BCM228 - Plasma tennis in the ceiling room

(6:16) Level 5 ('Assault on the Control Room') on Heroic. Continuing with the entry chamber, and more specifically the ceiling room, I bring you the noble sport of plasma tennis! You just need a plasma grenade and some skill with a rocket launcher. In this introduction I'm using a save in which I got a handy delayed checkpoint in the room itself. More sport coming later!

Released April 14th 2017, gameplay recorded April 10th-13th 2017.

Commentary

00:02 (Bouncy walls and floor) As you can see in this first clip, plasmas bounce well against the transparent walls and on the glass floor. Since you can also boost them around with rockets, that leads to some interesting sport!

00:45 (Basic idea: keep it going) The basic idea is to keep a grenade fizzing away. In this example though, the grenade ends up going off before I've used all ten rockets. I couldn't reload in time and it got too settled after hitting the metallic inner floor (which is also what happened in the first clip). Actually it also hit that floor around 1:14, but I anticipated that and rocketed it almost immediately.

01:33 (Got too settled again) In this third example the grenade again gets too settled because I couldn't reload in time - though in this case the inner area wasn't the problem. When you fire your second tube, you need to make sure the plasma's going to stay up long enough for you to reload.

01:56 (10-rocket success) Now here's an example of successfully using all ten rockets. For variety I include a couple of zoomed shots; and at one point I've got enough time to take a quick look at the grenade with a sniper scope.

03:03 (Not moving) For extra challenge you can try to do things without moving. In this case I use the starting spot of my save. A couple of times the grenade bounces closer than I'd like, and I get caught by my own rocket blast. Ouch. At about 3:39 when I rocket the grenade, I lose track of it for a while but eventually spot it high up. Phew!

04:08 (Long fuse) An obvious idea is to see how long you can keep the fuse going. Getting good height is key, to eat up time. In this example obtained after a bit of practice, I manage 100 seconds, my best so far. That may well be the fizziest plasma grenade ever seen - unless perhaps someone thought of plasma tennis before me.

05:55 (Next trick) Here's a quick extra which I added late, for a punchier ending after that long play. I spent a bit of time fooling around with tennis-based suiciding, and this is a nice example.
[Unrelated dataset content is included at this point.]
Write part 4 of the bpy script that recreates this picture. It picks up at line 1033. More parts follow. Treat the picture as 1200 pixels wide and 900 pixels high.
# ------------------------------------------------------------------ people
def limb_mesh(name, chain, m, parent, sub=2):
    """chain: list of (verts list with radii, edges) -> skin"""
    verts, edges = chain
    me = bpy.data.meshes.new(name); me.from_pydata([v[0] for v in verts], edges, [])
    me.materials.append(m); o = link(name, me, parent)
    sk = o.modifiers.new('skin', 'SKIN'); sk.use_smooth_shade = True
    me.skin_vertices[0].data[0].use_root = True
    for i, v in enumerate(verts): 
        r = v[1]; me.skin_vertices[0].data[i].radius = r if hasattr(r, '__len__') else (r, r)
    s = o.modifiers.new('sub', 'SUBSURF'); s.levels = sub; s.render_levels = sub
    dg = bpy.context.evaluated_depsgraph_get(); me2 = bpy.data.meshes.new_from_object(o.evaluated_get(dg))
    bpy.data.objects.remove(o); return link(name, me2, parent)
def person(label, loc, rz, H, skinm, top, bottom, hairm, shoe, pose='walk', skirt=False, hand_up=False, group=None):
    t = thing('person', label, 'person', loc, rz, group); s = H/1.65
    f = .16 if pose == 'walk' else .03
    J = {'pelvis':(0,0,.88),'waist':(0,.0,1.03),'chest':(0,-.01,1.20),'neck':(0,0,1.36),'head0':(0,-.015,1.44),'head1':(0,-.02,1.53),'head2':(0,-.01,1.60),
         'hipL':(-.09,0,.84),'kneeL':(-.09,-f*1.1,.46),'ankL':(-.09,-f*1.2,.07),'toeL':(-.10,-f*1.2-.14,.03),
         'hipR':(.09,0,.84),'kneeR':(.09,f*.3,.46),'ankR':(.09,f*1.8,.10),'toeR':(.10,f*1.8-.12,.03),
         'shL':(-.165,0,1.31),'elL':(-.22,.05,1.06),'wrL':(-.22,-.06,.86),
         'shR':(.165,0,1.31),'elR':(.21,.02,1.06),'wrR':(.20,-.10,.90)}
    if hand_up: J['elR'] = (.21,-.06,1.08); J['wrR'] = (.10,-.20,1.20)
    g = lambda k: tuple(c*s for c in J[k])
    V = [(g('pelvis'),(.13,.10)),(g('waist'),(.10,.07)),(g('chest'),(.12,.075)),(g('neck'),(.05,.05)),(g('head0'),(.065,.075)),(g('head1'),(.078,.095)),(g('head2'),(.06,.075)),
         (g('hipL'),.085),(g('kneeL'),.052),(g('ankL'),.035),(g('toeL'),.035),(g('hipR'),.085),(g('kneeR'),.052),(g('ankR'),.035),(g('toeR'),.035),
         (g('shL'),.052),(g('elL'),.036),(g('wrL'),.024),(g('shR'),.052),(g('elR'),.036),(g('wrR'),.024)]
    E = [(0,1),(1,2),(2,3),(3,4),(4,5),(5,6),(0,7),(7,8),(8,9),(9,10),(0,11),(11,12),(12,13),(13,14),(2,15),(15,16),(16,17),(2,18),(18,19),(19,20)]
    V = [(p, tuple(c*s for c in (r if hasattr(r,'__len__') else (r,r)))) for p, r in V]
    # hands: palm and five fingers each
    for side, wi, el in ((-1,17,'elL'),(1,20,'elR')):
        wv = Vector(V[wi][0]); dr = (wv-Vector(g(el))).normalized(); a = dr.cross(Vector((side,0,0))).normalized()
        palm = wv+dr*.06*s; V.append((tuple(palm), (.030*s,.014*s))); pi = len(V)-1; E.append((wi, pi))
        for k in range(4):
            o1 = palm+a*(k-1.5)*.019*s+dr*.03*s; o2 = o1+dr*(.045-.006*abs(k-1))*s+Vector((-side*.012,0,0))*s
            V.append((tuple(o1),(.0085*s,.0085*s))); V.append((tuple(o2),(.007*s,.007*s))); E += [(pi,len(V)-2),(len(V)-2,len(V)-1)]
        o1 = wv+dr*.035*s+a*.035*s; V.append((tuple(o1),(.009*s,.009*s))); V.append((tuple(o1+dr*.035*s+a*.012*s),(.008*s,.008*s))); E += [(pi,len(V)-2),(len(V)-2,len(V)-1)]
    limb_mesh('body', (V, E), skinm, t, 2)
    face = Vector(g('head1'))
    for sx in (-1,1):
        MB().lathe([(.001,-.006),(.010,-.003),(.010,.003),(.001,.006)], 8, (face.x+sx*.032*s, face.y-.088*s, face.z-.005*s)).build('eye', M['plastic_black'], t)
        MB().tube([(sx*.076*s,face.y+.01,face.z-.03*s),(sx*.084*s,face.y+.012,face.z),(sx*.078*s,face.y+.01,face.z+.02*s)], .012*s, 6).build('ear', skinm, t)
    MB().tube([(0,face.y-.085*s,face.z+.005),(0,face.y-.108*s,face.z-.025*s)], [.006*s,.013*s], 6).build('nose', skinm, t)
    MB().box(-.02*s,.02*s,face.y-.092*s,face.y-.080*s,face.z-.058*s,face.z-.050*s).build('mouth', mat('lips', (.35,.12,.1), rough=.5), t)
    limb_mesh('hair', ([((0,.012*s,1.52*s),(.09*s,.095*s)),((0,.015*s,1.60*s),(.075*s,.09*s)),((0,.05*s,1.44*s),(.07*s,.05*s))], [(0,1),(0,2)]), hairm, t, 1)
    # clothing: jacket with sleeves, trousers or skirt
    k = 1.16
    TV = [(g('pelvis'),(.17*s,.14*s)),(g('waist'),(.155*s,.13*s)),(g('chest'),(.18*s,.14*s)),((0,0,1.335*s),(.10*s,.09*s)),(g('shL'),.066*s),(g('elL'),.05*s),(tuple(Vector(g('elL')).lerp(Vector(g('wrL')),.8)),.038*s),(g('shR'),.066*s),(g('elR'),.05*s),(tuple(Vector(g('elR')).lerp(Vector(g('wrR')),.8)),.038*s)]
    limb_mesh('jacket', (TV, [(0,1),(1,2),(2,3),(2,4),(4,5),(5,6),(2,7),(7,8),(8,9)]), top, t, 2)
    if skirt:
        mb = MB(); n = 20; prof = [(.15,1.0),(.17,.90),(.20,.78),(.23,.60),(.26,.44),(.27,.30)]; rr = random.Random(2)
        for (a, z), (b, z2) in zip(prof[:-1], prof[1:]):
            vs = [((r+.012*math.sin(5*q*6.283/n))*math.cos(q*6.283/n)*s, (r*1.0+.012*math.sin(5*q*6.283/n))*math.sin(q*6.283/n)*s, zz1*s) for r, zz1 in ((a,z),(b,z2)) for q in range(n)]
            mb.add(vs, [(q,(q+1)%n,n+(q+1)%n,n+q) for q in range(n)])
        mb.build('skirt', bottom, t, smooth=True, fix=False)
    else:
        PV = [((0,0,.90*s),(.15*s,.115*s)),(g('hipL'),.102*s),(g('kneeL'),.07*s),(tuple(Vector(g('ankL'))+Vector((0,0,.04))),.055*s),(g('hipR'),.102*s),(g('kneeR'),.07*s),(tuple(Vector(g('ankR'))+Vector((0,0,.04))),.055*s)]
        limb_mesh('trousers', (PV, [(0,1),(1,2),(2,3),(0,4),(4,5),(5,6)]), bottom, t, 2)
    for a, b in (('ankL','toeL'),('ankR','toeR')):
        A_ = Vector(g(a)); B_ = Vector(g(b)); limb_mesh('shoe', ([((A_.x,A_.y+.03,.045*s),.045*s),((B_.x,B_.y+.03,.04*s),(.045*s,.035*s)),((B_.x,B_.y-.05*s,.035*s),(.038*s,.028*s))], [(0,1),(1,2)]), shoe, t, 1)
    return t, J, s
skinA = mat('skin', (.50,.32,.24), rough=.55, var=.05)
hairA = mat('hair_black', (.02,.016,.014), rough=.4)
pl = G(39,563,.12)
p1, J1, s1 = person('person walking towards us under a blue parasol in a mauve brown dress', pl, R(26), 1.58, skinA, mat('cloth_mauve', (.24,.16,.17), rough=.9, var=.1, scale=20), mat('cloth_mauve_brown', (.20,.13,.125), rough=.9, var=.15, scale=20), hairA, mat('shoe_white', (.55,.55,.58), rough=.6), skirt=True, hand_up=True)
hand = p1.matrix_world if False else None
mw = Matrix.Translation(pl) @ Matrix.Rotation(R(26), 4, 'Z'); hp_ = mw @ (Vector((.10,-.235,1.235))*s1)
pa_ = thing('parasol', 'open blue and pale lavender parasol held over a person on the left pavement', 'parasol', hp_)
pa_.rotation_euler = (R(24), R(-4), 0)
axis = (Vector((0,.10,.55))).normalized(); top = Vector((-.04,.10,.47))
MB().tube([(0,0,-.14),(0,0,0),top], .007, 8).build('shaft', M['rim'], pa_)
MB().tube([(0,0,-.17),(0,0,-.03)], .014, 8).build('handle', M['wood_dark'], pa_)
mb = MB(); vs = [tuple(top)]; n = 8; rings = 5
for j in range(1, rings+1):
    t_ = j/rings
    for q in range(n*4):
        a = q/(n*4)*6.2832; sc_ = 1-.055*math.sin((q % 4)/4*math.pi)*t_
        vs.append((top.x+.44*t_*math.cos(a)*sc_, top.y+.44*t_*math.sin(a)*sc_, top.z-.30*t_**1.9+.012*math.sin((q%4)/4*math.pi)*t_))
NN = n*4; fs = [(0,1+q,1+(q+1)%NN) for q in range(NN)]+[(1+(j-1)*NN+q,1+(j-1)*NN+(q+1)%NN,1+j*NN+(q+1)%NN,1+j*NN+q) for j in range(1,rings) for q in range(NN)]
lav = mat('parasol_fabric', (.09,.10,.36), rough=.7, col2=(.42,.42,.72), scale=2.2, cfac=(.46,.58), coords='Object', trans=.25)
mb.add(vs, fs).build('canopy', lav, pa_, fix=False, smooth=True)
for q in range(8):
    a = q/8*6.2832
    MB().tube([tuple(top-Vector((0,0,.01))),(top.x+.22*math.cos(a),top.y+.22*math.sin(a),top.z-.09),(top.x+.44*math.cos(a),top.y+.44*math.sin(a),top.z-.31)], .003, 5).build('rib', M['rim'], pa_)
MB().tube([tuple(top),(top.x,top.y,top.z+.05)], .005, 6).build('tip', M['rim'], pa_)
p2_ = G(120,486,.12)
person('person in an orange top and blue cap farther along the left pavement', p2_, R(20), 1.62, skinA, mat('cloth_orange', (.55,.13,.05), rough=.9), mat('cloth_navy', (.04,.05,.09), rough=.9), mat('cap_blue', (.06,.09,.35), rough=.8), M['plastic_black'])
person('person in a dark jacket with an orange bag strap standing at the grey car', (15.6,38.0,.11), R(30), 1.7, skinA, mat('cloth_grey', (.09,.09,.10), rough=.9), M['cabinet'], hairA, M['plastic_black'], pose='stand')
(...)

Closing remarks Originally I was thinking I'd just have one movie on this theme, but as I thought of more and more activities it became clear that a single movie wouldn't do, and I started to break things up. For this opening movie I've focused on a general introduction plus a good round of 'long fuse', but in the next instalment you'll see further activities. Actually there's probably going to be a third movie too, and quite possibly more; we'll see. Incidentally, you can also do plasma tennis on an ice patch (though it's more difficult), and I may do a movie on that sometime too.

The save I used was created during the making of BCM225. It's what I used for getting that movie's penultimate clip.

A thought comes to mind. I'm not familiar with Forge in any of the Halo games in which it exists, but could it be used to create a playing space with nice bouncy surfaces for plasma grenades? If so, there could be a lot of potential for recreation - and maybe you could get something closer to actual tennis! Like, blasting a plasma back and forth across a central barrier.